Adkins was the town physician and druggist. Ellis B. Cross was a young night marshal in the mining town of Leadville, Colo. during the years of the lawless West.
Since there were no ministers in Leadville when Cross served as marshal, it was his duty to notify the next of kin when someone was killed in a gunfight. It was also his responsibility to arrange and conduct funeral services. As a result of this experience Scott decided he wanted to become a minister.
A native of Lowell, Scott, 20 years old, returned to Indiana where he attended Garrett Biblical Institute and Valparaiso University. According to VU records he was enrolled in the department of elocution and orator.
It was during Scott’s student days that he teamed with Adkins to launch the Kouts Church. The population of Kouts at that time was 215.
In June of 1885 the first baptismal services for what was to become the Christian Church was held in the waters of the Kankakee River.
The first church was constructed and dedicated in 1887 on land donated by Mrs.
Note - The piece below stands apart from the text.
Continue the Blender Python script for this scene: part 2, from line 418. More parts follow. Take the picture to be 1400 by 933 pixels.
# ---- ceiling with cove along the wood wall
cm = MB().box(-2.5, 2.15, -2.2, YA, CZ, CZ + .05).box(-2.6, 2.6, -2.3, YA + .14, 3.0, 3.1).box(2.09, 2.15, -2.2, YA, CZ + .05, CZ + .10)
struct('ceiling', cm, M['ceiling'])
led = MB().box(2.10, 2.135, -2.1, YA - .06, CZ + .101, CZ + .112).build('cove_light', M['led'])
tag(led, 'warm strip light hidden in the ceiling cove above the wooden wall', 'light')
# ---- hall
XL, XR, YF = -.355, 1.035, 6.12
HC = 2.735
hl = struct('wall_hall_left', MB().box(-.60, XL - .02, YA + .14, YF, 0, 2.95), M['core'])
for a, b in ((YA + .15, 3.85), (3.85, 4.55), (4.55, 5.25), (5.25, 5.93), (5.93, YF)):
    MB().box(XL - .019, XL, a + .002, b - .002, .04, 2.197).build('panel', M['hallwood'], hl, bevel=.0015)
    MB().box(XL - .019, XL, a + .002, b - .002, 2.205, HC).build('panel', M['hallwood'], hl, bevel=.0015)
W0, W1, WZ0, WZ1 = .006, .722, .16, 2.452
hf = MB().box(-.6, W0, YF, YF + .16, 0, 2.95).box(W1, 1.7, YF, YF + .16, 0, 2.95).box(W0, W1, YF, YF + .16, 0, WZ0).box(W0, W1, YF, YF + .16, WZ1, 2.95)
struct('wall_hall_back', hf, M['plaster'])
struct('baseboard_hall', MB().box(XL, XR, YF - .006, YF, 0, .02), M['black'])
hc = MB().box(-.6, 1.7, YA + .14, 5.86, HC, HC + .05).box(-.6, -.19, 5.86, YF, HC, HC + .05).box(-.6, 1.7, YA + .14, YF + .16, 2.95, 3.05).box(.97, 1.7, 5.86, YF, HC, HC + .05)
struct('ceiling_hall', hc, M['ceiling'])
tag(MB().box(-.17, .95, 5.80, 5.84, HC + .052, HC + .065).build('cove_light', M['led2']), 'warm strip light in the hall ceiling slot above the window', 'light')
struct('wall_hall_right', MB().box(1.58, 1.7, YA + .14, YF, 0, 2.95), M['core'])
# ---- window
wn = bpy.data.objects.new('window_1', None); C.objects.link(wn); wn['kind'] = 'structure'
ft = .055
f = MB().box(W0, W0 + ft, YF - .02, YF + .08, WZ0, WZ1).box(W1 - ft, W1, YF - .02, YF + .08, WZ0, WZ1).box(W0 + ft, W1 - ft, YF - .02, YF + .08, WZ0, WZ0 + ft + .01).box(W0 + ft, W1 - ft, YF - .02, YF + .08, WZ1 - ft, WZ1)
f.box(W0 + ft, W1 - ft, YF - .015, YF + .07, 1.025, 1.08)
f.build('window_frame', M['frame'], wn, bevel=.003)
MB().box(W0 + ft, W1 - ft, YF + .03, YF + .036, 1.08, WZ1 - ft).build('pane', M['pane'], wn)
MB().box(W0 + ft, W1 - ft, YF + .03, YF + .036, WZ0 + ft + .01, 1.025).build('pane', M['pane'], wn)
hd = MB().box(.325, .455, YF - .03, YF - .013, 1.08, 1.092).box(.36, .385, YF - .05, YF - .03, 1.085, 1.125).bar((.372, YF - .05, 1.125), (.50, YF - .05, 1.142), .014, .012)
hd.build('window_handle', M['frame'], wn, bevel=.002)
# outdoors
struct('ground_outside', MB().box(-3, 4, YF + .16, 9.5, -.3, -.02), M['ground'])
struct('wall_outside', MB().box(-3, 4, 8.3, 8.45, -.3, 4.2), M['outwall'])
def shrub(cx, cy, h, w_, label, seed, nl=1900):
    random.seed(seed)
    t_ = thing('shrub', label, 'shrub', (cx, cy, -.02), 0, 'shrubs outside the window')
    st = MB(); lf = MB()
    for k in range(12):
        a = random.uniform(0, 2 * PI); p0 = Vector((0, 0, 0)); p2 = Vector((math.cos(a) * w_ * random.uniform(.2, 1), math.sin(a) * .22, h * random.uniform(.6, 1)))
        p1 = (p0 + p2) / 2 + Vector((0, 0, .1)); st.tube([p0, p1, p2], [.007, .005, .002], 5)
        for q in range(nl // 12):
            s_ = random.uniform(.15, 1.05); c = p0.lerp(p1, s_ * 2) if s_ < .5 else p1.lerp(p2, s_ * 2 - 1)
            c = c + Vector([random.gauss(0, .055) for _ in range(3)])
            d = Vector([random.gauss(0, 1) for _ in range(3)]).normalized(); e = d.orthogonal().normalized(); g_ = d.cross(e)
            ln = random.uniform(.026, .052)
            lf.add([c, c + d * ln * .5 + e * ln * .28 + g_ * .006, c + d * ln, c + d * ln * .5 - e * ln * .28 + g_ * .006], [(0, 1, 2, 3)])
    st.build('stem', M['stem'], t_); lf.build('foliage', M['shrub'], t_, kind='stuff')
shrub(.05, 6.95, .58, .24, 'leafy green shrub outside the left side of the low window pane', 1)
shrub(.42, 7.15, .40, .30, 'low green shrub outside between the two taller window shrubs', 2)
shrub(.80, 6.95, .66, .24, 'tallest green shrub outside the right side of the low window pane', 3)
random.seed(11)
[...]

Rose Yoder.
In May of 1917 a tornado hit Kouts and the little church, along with the Kouts Catholic church, was destroyed.
Members salvaged what materials they could and built a new building, completed in March of 1919.
A few years later a belfry was added and the bell from the original 1887 frame church was installed. The same bell is mounted in a tower in front of the present church on Poland Street.
The Rev. John Whitt served as pastor for the next nine years until his death in the summer of 1928. Following Whitt’s death, the Christian Church suffered a period of decline and was forced to close its doors for 14 years.
The building was rented to the Kouts School for graduation services in 1936. The Reformed Mennonite congregation also rented the church for portions of the next several years.
In 1943, with less than $250 in the treasury, the Christian Church reopened its doors. Arthur Brewer was paid $5 per week for his sermons.
A decade later, Mrs. Loey Unruh willed the current parsonage to the church.
A new church was completed and dedicated in April of 1971.